Information shown —
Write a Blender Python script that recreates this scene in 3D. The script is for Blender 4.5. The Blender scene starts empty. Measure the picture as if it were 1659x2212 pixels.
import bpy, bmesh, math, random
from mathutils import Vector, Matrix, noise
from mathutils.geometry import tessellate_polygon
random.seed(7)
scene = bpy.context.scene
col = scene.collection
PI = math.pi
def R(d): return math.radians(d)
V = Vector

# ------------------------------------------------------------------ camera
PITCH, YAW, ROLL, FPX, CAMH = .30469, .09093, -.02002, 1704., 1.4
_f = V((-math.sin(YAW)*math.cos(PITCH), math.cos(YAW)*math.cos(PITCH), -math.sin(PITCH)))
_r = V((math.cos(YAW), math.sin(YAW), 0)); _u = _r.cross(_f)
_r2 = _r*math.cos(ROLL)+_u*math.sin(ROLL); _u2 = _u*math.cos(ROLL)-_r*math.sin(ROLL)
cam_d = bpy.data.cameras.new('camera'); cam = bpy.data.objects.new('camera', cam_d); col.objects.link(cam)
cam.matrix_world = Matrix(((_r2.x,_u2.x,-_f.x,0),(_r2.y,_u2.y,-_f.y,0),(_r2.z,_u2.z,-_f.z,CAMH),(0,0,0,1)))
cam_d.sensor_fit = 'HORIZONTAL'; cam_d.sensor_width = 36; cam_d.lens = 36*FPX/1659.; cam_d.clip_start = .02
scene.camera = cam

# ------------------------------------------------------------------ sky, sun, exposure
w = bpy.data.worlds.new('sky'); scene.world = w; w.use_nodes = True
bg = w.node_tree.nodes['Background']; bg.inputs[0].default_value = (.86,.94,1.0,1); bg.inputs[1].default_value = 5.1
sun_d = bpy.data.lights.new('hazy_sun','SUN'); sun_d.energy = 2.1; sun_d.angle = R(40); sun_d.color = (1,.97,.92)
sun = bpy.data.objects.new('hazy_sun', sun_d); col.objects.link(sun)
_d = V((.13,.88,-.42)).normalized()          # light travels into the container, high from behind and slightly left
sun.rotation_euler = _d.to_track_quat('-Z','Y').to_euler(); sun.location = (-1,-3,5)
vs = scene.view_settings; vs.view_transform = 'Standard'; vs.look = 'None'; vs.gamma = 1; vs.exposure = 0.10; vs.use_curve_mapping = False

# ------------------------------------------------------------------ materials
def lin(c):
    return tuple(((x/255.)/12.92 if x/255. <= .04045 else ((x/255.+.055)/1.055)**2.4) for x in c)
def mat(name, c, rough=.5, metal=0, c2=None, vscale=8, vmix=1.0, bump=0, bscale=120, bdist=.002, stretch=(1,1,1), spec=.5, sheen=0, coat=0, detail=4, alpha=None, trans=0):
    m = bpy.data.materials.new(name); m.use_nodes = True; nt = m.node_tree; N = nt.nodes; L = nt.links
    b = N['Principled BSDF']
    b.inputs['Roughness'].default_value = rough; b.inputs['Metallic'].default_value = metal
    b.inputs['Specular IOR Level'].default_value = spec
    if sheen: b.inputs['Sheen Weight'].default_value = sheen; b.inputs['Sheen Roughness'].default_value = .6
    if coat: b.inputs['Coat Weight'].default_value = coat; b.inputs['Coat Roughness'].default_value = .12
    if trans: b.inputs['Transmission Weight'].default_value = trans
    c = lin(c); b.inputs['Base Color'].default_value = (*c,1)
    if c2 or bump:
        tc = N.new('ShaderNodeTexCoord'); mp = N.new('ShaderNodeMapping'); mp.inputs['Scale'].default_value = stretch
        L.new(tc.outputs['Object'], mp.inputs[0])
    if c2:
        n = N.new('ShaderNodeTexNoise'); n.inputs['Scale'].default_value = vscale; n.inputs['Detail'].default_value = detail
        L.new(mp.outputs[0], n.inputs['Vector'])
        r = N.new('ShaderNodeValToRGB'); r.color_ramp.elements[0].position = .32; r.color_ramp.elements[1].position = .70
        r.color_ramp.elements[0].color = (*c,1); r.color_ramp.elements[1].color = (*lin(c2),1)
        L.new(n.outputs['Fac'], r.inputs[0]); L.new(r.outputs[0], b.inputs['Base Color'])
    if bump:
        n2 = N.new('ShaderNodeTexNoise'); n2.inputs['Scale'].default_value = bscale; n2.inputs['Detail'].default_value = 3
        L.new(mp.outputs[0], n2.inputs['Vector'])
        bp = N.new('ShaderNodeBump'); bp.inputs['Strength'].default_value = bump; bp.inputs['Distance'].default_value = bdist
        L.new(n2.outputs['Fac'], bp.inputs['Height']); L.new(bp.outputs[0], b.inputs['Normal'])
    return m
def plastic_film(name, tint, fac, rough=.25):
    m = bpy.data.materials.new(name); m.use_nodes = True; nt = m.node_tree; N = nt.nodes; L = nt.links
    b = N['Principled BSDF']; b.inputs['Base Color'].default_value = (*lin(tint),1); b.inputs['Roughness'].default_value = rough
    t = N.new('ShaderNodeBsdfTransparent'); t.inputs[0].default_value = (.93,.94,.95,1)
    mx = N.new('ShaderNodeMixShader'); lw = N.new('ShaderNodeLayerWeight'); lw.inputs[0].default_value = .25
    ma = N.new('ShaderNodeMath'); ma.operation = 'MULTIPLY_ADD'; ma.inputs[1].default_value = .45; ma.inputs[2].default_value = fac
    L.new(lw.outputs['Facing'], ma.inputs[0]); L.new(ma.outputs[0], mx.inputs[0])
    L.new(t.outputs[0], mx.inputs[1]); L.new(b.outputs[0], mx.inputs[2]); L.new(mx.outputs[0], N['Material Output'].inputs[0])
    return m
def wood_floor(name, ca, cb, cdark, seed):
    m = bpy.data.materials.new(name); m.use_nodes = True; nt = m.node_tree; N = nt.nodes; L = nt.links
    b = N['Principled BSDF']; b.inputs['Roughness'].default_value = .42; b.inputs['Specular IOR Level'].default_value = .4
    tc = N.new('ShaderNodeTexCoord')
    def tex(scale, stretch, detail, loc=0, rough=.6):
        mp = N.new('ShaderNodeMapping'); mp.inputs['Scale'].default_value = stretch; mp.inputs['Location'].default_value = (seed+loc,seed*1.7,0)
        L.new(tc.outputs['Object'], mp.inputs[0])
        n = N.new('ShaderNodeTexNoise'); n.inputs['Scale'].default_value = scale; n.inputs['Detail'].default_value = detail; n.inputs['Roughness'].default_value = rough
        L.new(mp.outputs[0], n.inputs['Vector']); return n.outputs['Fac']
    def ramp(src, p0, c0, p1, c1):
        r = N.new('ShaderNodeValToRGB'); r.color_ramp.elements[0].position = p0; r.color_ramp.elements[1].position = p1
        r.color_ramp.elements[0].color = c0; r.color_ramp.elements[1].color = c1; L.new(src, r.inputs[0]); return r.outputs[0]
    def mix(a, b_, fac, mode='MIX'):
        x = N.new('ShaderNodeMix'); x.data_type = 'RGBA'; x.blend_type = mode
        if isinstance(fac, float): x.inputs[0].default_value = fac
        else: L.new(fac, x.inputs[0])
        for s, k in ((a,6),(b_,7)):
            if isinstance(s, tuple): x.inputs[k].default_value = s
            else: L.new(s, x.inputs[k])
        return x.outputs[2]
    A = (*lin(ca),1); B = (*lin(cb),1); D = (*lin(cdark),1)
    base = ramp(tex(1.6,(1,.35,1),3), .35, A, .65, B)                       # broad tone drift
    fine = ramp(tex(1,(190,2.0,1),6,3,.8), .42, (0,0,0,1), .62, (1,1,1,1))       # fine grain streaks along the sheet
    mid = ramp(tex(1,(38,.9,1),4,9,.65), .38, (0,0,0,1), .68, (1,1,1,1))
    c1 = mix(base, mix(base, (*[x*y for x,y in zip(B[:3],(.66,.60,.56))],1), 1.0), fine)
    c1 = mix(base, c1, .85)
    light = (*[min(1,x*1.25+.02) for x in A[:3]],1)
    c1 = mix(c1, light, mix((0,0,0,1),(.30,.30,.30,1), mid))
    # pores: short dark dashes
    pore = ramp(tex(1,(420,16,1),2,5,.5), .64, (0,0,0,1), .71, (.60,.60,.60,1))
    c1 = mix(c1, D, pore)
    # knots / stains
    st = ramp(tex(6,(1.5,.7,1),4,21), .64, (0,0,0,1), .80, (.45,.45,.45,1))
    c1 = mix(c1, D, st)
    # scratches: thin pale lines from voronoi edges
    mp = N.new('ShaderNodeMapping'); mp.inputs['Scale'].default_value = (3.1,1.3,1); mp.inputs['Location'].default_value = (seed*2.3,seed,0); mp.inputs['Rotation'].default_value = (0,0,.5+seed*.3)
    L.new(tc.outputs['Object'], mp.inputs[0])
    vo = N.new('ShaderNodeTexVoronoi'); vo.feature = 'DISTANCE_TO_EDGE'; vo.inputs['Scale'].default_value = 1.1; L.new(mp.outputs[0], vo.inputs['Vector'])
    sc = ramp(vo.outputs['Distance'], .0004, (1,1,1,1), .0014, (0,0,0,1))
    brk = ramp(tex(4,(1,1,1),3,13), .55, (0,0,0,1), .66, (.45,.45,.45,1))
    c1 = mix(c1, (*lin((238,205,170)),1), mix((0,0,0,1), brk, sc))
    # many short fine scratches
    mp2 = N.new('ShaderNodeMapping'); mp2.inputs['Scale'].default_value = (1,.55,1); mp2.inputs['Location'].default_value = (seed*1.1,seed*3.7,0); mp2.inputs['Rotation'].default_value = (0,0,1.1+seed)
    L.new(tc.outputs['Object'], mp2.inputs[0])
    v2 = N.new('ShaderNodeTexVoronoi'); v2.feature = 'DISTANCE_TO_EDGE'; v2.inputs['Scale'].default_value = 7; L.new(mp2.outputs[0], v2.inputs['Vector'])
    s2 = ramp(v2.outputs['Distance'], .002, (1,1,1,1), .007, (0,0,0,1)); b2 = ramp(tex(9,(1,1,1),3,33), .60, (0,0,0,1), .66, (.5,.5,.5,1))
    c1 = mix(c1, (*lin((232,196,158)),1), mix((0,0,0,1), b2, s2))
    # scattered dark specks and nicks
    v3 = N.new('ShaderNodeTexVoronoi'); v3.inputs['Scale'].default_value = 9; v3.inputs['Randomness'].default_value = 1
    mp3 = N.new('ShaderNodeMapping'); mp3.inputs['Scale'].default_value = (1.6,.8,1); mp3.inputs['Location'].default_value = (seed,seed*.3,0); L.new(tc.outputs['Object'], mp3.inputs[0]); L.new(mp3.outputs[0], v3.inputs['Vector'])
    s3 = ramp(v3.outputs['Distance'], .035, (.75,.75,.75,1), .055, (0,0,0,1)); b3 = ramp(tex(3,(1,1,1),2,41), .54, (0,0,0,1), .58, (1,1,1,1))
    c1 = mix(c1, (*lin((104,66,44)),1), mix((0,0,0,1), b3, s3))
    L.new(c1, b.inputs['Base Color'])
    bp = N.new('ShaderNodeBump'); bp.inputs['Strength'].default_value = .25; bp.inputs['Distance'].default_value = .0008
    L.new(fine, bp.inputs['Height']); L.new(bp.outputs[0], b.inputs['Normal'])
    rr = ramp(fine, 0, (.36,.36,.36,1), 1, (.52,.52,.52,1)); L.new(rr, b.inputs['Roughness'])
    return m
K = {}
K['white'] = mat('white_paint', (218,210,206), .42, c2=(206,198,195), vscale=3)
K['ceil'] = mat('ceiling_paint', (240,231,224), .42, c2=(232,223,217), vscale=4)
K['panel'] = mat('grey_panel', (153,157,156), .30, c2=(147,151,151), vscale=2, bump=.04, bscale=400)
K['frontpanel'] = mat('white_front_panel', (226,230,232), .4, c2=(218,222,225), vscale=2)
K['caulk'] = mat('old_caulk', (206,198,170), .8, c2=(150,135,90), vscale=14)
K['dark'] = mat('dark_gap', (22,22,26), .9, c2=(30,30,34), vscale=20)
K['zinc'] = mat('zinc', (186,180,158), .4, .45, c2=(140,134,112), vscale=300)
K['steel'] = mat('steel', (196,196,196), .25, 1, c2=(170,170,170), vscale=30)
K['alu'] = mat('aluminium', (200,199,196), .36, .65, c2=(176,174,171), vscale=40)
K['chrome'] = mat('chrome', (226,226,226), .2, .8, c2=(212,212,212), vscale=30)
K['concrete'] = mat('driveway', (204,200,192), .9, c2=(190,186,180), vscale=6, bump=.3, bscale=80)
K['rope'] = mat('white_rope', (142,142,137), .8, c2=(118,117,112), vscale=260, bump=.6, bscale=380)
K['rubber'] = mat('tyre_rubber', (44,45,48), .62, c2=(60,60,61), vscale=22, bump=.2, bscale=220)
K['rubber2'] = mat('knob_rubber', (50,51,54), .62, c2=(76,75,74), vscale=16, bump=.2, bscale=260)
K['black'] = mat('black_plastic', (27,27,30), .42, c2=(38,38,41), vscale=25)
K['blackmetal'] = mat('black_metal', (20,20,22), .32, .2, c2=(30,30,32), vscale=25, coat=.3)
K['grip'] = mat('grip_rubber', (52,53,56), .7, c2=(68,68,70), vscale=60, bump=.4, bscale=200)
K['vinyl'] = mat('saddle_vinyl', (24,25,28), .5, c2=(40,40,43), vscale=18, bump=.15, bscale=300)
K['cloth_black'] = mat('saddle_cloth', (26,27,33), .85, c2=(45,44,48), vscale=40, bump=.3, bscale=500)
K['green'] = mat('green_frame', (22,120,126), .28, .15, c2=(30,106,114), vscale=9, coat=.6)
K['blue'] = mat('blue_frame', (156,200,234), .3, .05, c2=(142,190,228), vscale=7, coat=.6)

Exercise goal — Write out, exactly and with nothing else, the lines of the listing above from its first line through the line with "scene.camera = cam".

Written answer —
Write a Blender Python script that recreates this scene in 3D. The script is for Blender 4.5. The Blender scene starts empty. Measure the picture as if it were 1659x2212 pixels.
import bpy, bmesh, math, random
from mathutils import Vector, Matrix, noise
from mathutils.geometry import tessellate_polygon
random.seed(7)
scene = bpy.context.scene
col = scene.collection
PI = math.pi
def R(d): return math.radians(d)
V = Vector

# ------------------------------------------------------------------ camera
PITCH, YAW, ROLL, FPX, CAMH = .30469, .09093, -.02002, 1704., 1.4
_f = V((-math.sin(YAW)*math.cos(PITCH), math.cos(YAW)*math.cos(PITCH), -math.sin(PITCH)))
_r = V((math.cos(YAW), math.sin(YAW), 0)); _u = _r.cross(_f)
_r2 = _r*math.cos(ROLL)+_u*math.sin(ROLL); _u2 = _u*math.cos(ROLL)-_r*math.sin(ROLL)
cam_d = bpy.data.cameras.new('camera'); cam = bpy.data.objects.new('camera', cam_d); col.objects.link(cam)
cam.matrix_world = Matrix(((_r2.x,_u2.x,-_f.x,0),(_r2.y,_u2.y,-_f.y,0),(_r2.z,_u2.z,-_f.z,CAMH),(0,0,0,1)))
cam_d.sensor_fit = 'HORIZONTAL'; cam_d.sensor_width = 36; cam_d.lens = 36*FPX/1659.; cam_d.clip_start = .02
scene.camera = cam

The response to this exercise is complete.